Belum lagi potongan pajak penghasilan (PPh) dan BPJS Kesehatan yang juga dibayar penuh sendiri.

Baca Juga: Menteri Basuki Sebut Tapera Bukan Uang Hilang, tapi Tabungan Hari Tua untuk Beli Rumah

"Lah Tapera kalau untuk yang udah punya rumah kayak saya, buat apa? Saya baca-baca soalnya cuma bisa diambil buat rumah pertama. Berarti kan saya enggak bisa pake dong nantinya?" ungkap Nandari.

"Udah gitu bisa diambilnya kalau sudah usia tertentu/pensiun. Lama bener. Manfaatnya beneran enggak ada buat saya. Tapi saya tetep harus keluarin uangnya? Kan enggak adil ya," terangnya.

Ia berujar, pemerintah bisa mendirikan perumahan rakyat atau public housing untuk membantu masyarakat agar bisa punya rumah. 

Public housing, lanjut Nandari, salah satunya berbentuk rumah susun (rusun) tapi tidak mesti selalu rusun.

Ia menyebut negara-negara lain sudah ada yang membuat public housing dan bentuknya tidak selalu rusun. 

"Jadi bangunan dan tanah yang diperuntukan untuk perumahan tapi dikelola sama pemerintah supaya ada rumah hunian yang harganya terjangkau. Soalnya yang enggak 'ngotak' itu sekarang harga properti.
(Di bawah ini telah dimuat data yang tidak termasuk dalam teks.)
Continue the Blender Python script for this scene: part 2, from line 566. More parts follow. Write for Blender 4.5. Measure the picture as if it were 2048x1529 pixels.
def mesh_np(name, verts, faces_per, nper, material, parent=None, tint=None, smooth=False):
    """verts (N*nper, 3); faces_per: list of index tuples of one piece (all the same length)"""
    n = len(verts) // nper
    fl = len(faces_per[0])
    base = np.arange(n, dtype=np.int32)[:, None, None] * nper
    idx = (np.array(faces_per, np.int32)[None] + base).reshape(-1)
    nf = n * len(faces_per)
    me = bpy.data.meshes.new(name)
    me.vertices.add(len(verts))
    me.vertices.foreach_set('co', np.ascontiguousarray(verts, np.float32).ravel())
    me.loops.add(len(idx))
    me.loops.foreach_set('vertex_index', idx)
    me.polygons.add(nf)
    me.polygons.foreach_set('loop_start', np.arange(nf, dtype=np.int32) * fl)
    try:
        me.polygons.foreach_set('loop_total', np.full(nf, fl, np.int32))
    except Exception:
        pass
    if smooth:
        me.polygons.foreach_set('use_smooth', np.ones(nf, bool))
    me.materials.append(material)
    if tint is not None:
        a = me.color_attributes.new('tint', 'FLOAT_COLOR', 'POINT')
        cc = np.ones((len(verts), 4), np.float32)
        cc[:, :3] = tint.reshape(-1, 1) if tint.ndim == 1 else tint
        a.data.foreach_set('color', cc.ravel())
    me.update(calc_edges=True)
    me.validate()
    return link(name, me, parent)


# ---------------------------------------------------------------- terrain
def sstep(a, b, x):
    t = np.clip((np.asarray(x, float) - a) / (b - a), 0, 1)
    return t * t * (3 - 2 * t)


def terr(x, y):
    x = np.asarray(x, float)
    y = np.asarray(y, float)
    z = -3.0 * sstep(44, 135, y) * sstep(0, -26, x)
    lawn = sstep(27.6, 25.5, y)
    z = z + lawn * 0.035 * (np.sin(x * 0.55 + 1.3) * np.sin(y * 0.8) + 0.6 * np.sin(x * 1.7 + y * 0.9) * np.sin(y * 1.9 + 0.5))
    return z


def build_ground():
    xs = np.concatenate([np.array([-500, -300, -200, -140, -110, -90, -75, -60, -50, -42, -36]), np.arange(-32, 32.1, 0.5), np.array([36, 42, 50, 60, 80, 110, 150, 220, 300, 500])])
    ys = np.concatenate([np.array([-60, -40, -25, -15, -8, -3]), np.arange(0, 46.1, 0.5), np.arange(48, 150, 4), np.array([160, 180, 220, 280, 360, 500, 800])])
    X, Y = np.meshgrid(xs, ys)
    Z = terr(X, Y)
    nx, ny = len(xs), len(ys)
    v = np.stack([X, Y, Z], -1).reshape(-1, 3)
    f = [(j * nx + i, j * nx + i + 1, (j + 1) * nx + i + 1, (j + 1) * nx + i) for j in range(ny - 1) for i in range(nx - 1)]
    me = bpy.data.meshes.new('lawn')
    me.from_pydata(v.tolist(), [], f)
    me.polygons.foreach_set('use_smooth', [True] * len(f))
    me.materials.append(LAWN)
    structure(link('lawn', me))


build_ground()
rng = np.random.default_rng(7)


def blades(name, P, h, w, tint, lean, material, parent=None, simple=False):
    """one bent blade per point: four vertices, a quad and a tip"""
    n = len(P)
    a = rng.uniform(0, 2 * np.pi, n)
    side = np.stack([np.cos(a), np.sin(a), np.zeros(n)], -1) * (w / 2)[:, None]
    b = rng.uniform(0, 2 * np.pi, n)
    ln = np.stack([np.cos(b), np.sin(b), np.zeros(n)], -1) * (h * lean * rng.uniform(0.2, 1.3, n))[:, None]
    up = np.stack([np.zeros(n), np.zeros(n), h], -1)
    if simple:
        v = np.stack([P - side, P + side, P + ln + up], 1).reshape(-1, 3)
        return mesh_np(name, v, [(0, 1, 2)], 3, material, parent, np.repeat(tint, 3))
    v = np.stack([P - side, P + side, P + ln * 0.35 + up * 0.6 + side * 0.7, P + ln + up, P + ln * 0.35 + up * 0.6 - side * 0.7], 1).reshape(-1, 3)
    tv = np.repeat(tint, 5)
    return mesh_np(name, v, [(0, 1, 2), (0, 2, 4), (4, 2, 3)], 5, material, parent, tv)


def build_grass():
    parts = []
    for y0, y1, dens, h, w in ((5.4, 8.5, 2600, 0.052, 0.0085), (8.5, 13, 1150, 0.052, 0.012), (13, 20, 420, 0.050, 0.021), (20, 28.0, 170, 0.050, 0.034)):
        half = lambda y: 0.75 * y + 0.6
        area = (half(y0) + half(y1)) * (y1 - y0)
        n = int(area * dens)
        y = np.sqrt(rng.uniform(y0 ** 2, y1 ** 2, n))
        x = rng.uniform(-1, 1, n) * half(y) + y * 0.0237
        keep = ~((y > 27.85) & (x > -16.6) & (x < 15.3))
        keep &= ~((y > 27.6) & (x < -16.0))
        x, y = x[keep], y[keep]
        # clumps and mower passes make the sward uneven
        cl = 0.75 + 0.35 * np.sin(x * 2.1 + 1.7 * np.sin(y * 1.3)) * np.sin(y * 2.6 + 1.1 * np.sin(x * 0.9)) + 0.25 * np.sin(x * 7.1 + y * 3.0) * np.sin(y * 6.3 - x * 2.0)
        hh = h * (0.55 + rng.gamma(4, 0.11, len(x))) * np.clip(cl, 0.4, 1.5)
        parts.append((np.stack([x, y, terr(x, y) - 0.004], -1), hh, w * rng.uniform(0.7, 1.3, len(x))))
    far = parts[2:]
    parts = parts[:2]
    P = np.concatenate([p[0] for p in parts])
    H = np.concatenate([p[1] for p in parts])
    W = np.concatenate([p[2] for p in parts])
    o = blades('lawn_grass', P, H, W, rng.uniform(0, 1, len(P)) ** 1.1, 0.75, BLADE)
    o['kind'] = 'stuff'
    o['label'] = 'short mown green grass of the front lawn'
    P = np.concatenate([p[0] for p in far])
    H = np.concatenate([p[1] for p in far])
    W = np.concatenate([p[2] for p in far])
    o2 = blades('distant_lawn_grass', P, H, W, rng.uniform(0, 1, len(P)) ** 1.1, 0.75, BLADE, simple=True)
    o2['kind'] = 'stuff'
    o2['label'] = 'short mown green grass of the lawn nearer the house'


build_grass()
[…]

Enggak sebanding sama kenaikan upah," tegasnya.

Potongan untuk Tapera juga ditentang oleh pekerja yang belum memiliki rumah.

Dalam pandangan Gilang (32), punya rumah belum tentu jadi keinginan atau prioritas semua orang. Apalagi kalau iuran Tapera bersifat wajib, sehingga pemerintah terkesan memaksa rakyat. 

Baca Juga: Catat, Ini Ketentuan Baru Pembatalan Tiket Kereta Api Jarak Jauh Per 1 Juni 2024

"Buat yang berpenghasilan enggak begitu tinggi, potongan-potongan kayak gitu berarti banget," ucapnya saat dihubungi Kompas.tv, Rabu. 

Bagi Gilang, akan lebih tepat sasaran jika pemerintah memperbanyak kerja sama dengan pengembang perumahan bersubsidi atau membuat aturan yang mempermudah syarat Kredit Pemilikan Rumah (KPR).

Ia sendiri saat ini masih mengontrak dan ada rencana mengambil KPR jika ada yang sesuai dengan kemampuan finansialnya. 

Seperti diketahui, regulasi mengenai Tapera diteken oleh Presiden Joko Widodo (Jokowi) pada Senin, 20 Mei 2024 yang tertuang dalam Peraturan Pemerintah (PP) 21/2024 yang merupakan perubahan dari PP 25/2020.

Klasifikasi kelompok yang wajib mengikuti program ini yakni ASN, TNI, POLRI, pekerja BUMN/BUMD, serta pekerja swasta.

Baca Juga: Luhut Sebut Avtur dari Minyak Jelantah Bisa Bikin Cuan Rp13 T, Diluncurkan September 2024

Dalam aturan itu disebutkan bahwa pemberi kerja wajib membayar simpanan peserta yang menjadi kewajibannya, dan memungut simpanan peserta dari pekerja.

Adapun besaran iuran ditetapkan sebesar 3 persen dari gaji atau upah untuk Peserta Pekerja dan penghasilan untuk Peserta Pekerja Mandiri. 

Untuk Peserta Pekerja ditanggung bersama antara perusahaan dengan karyawan masing-masing sebesar 0,5 persen dan 2,5 persen, sedangkan Peserta Pekerja Mandiri menanggung simpanan secara keseluruhan.

Peserta yang yang termasuk dalam kategori Masyarakat Berpenghasilan Rendah (MBR) dapat memperoleh manfaat berupa Kredit Pemilikan Rumah (KPR), Kredit Bangun Rumah (KBR), dan Kredit Renovasi Rumah (KRR) dengan tenor panjang hingga 30 tahun dan suku bunga tetap di bawah suku bunga pasar. 

Dana yang dihimpun dari peserta akan dikelola oleh BP Tapera sebagai simpanan yang akan dikembalikan kepada peserta.